### Data shown
========================

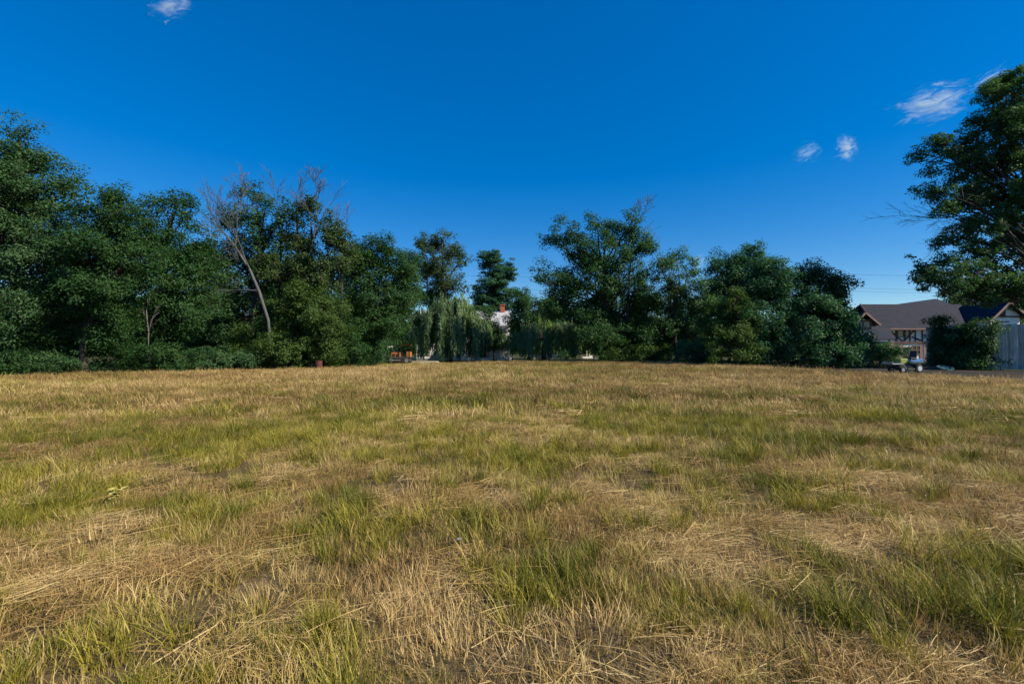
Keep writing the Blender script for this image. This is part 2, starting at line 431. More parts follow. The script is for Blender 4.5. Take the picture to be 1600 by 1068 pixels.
# greenness of the field: broad noise plus the patches the photo shows (pixel centre, radii, amount), laid on the ground
PATCH = [(700, 640, 190, 28, .5), (520, 720, 150, 45, .6), (350, 745, 60, 22, .6), (160, 1045, 200, 40, .7), (560, 880, 130, 45, .5), (420, 900, 90, 40, .4),
         (860, 960, 150, 60, .7), (840, 740, 60, 25, .5), (1080, 690, 100, 25, .5), (1150, 770, 100, 30, .25), (1490, 655, 120, 20, .4), (1330, 950, 170, 60, .55),
         (1560, 930, 90, 50, .35), (1380, 620, 120, 10, .4), (150, 700, 80, 15, .25), (60, 830, 70, 35, .4), (130, 915, 40, 25, .5), (700, 840, 90, 40, .25), (60, 640, 120, 16, .4), (880, 575, 70, 6, .4),
         (1060, 650, 90, 14, .3), (620, 1000, 60, 40, -.3), (100, 740, 110, 30, -.5), (200, 660, 140, 16, -.4), (170, 950, 170, 30, -.6), (420, 980, 120, 30, -.35), (640, 960, 70, 40, -.4), (1060, 1030, 130, 35, -.4),
         (1400, 855, 170, 30, -.35), (1240, 690, 110, 14, -.4), (1330, 750, 130, 20, -.25), (960, 850, 90, 35, -.3), (1300, 880, 80, 25, -.3), (700, 700, 60, 14, -.4), (250, 900, 120, 18, -.5), (620, 790, 80, 25, -.3)]
def greenness(x, y):
    y_ = np.maximum(y, 0.6)
    px = 800 + x / y_ * F; py = HZ + EYE / y_ * F
    g = 0.455 + 0.55 * (fnoise(x, y, 2.3, 21, 3) - 0.5) + 1.15 * (fnoise(x, y, 0.6, 33, 2) - 0.5) + 0.9 * (fnoise(x, y, 0.27, 35, 2) - .5) + 0.5 * (fnoise(x, y, 9, 44, 2) - 0.5)
    for (cx, cy, rx, ry, a) in PATCH:
        g = g + a * 0.52 * np.exp(-(((px - cx) / rx) ** 2 + ((py - cy) / ry) ** 2) * 0.8)
    far = np.clip((y - 9) / 22, 0, 1)
    g = g - 0.13 * far + 1.1 * far * (fnoise(x / 2.2, y, 5, 46, 3) - .5)
    return np.clip(g, 0, 1)

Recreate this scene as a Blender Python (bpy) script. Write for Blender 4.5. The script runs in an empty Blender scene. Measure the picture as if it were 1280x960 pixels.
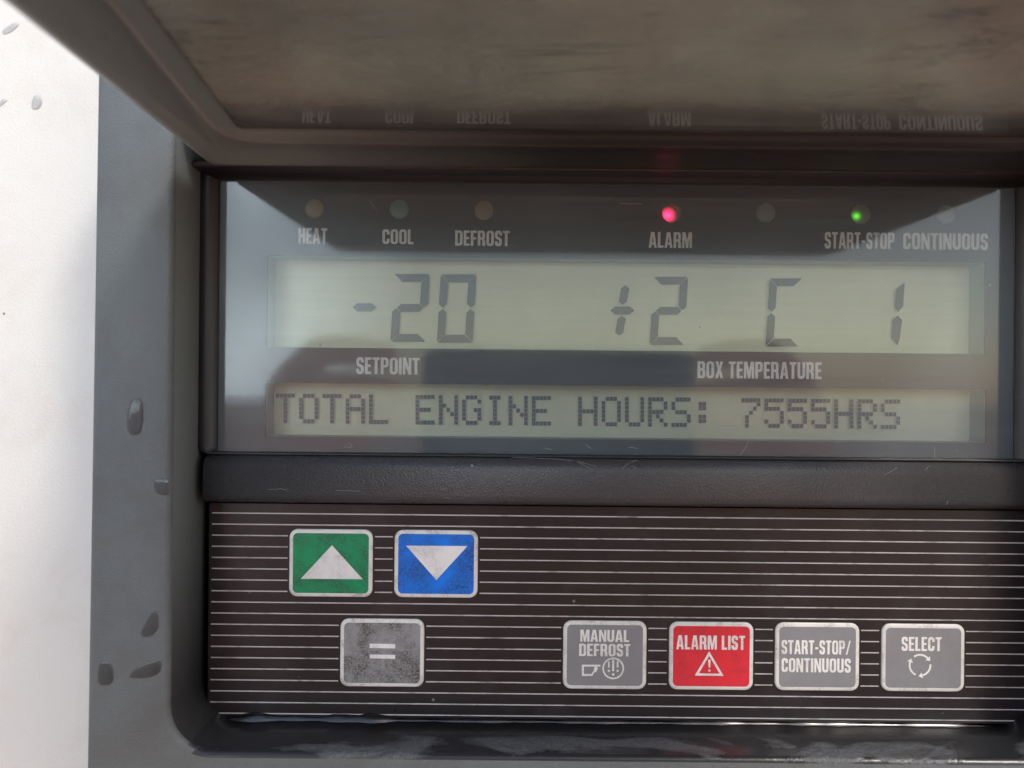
import bpy, bmesh, math, random
from mathutils import Vector, Matrix
from mathutils.geometry import tessellate_polygon
random.seed(7)
R = math.radians
SC = bpy.context.scene
COL = SC.collection

# ------------------------------------------------------------------ camera
F_PX, D_MM, ROLL = 967.0, 193.4, 0.0098          # focal length (px of 1280), distance to panel, roll
cam_d = bpy.data.cameras.new('camera'); cam = bpy.data.objects.new('camera', cam_d); COL.objects.link(cam)
cam_d.sensor_width = 36.0; cam_d.lens = F_PX/1280*36
cam_d.clip_start = 0.002; cam_d.clip_end = 500
c, s = math.cos(ROLL), math.sin(ROLL)
cam.matrix_world = Matrix(((c, -s, 0, 0), (0, 0, -1, -D_MM/1000), (s, c, 0, 0), (0, 0, 0, 1)))
cam_d.dof.use_dof = True; cam_d.dof.focus_distance = D_MM/1000; cam_d.dof.aperture_fstop = 12.0
SC.camera = cam

# ------------------------------------------------------------------ light
SUN = Vector((0.85, -1.0, 1.5)).normalized()
world = bpy.data.worlds.new('World'); SC.world = world; world.use_nodes = True
wn = world.node_tree; wn.nodes.clear()
sky = wn.nodes.new('ShaderNodeTexSky'); sky.sky_type = 'NISHITA'; sky.sun_disc = False
sky.sun_elevation = math.asin(SUN.z); sky.sun_rotation = math.atan2(SUN.x, SUN.y)
sky.dust_density = 1.2; sky.air_density = 1.0; sky.ozone_density = 1.0
bg = wn.nodes.new('ShaderNodeBackground'); bg.inputs['Strength'].default_value = 0.15
wo = wn.nodes.new('ShaderNodeOutputWorld')
tc = wn.nodes.new('ShaderNodeTexCoord'); dp = wn.nodes.new('ShaderNodeVectorMath'); dp.operation = 'DOT_PRODUCT'
nv = wn.nodes.new('ShaderNodeVectorMath'); nv.operation = 'NORMALIZE'; wn.links.new(tc.outputs['Generated'], nv.inputs[0])
wn.links.new(nv.outputs[0], dp.inputs[0]); dp.inputs[1].default_value = Vector((-.55, -1, .20)).normalized()   # bright sky patch added low behind the camera to lift the left glare
cr = wn.nodes.new('ShaderNodeMapRange'); cr.interpolation_type = 'SMOOTHSTEP'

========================

### Stated task
Your copy should repeat each entry above exactly but contain no pictures.

### Task response
Keep writing the Blender script for this image. This is part 2, starting at line 431. More parts follow. The script is for Blender 4.5. Take the picture to be 1600 by 1068 pixels.
# greenness of the field: broad noise plus the patches the photo shows (pixel centre, radii, amount), laid on the ground
PATCH = [(700, 640, 190, 28, .5), (520, 720, 150, 45, .6), (350, 745, 60, 22, .6), (160, 1045, 200, 40, .7), (560, 880, 130, 45, .5), (420, 900, 90, 40, .4),
         (860, 960, 150, 60, .7), (840, 740, 60, 25, .5), (1080, 690, 100, 25, .5), (1150, 770, 100, 30, .25), (1490, 655, 120, 20, .4), (1330, 950, 170, 60, .55),
         (1560, 930, 90, 50, .35), (1380, 620, 120, 10, .4), (150, 700, 80, 15, .25), (60, 830, 70, 35, .4), (130, 915, 40, 25, .5), (700, 840, 90, 40, .25), (60, 640, 120, 16, .4), (880, 575, 70, 6, .4),
         (1060, 650, 90, 14, .3), (620, 1000, 60, 40, -.3), (100, 740, 110, 30, -.5), (200, 660, 140, 16, -.4), (170, 950, 170, 30, -.6), (420, 980, 120, 30, -.35), (640, 960, 70, 40, -.4), (1060, 1030, 130, 35, -.4),
         (1400, 855, 170, 30, -.35), (1240, 690, 110, 14, -.4), (1330, 750, 130, 20, -.25), (960, 850, 90, 35, -.3), (1300, 880, 80, 25, -.3), (700, 700, 60, 14, -.4), (250, 900, 120, 18, -.5), (620, 790, 80, 25, -.3)]
def greenness(x, y):
    y_ = np.maximum(y, 0.6)
    px = 800 + x / y_ * F; py = HZ + EYE / y_ * F
    g = 0.455 + 0.55 * (fnoise(x, y, 2.3, 21, 3) - 0.5) + 1.15 * (fnoise(x, y, 0.6, 33, 2) - 0.5) + 0.9 * (fnoise(x, y, 0.27, 35, 2) - .5) + 0.5 * (fnoise(x, y, 9, 44, 2) - 0.5)
    for (cx, cy, rx, ry, a) in PATCH:
        g = g + a * 0.52 * np.exp(-(((px - cx) / rx) ** 2 + ((py - cy) / ry) ** 2) * 0.8)
    far = np.clip((y - 9) / 22, 0, 1)
    g = g - 0.13 * far + 1.1 * far * (fnoise(x / 2.2, y, 5, 46, 3) - .5)
    return np.clip(g, 0, 1)

Recreate this scene as a Blender Python (bpy) script. Write for Blender 4.5. The script runs in an empty Blender scene. Measure the picture as if it were 1280x960 pixels.
import bpy, bmesh, math, random
from mathutils import Vector, Matrix
from mathutils.geometry import tessellate_polygon
random.seed(7)
R = math.radians
SC = bpy.context.scene
COL = SC.collection

# ------------------------------------------------------------------ camera
F_PX, D_MM, ROLL = 967.0, 193.4, 0.0098          # focal length (px of 1280), distance to panel, roll
cam_d = bpy.data.cameras.new('camera'); cam = bpy.data.objects.new('camera', cam_d); COL.objects.link(cam)
cam_d.sensor_width = 36.0; cam_d.lens = F_PX/1280*36
cam_d.clip_start = 0.002; cam_d.clip_end = 500
c, s = math.cos(ROLL), math.sin(ROLL)
cam.matrix_world = Matrix(((c, -s, 0, 0), (0, 0, -1, -D_MM/1000), (s, c, 0, 0), (0, 0, 0, 1)))
cam_d.dof.use_dof = True; cam_d.dof.focus_distance = D_MM/1000; cam_d.dof.aperture_fstop = 12.0
SC.camera = cam

# ------------------------------------------------------------------ light
SUN = Vector((0.85, -1.0, 1.5)).normalized()
world = bpy.data.worlds.new('World'); SC.world = world; world.use_nodes = True
wn = world.node_tree; wn.nodes.clear()
sky = wn.nodes.new('ShaderNodeTexSky'); sky.sky_type = 'NISHITA'; sky.sun_disc = False
sky.sun_elevation = math.asin(SUN.z); sky.sun_rotation = math.atan2(SUN.x, SUN.y)
sky.dust_density = 1.2; sky.air_density = 1.0; sky.ozone_density = 1.0
bg = wn.nodes.new('ShaderNodeBackground'); bg.inputs['Strength'].default_value = 0.15
wo = wn.nodes.new('ShaderNodeOutputWorld')
tc = wn.nodes.new('ShaderNodeTexCoord'); dp = wn.nodes.new('ShaderNodeVectorMath'); dp.operation = 'DOT_PRODUCT'
nv = wn.nodes.new('ShaderNodeVectorMath'); nv.operation = 'NORMALIZE'; wn.links.new(tc.outputs['Generated'], nv.inputs[0])
wn.links.new(nv.outputs[0], dp.inputs[0]); dp.inputs[1].default_value = Vector((-.55, -1, .20)).normalized()   # bright sky patch added low behind the camera to lift the left glare
cr = wn.nodes.new('ShaderNodeMapRange'); cr.interpolation_type = 'SMOOTHSTEP'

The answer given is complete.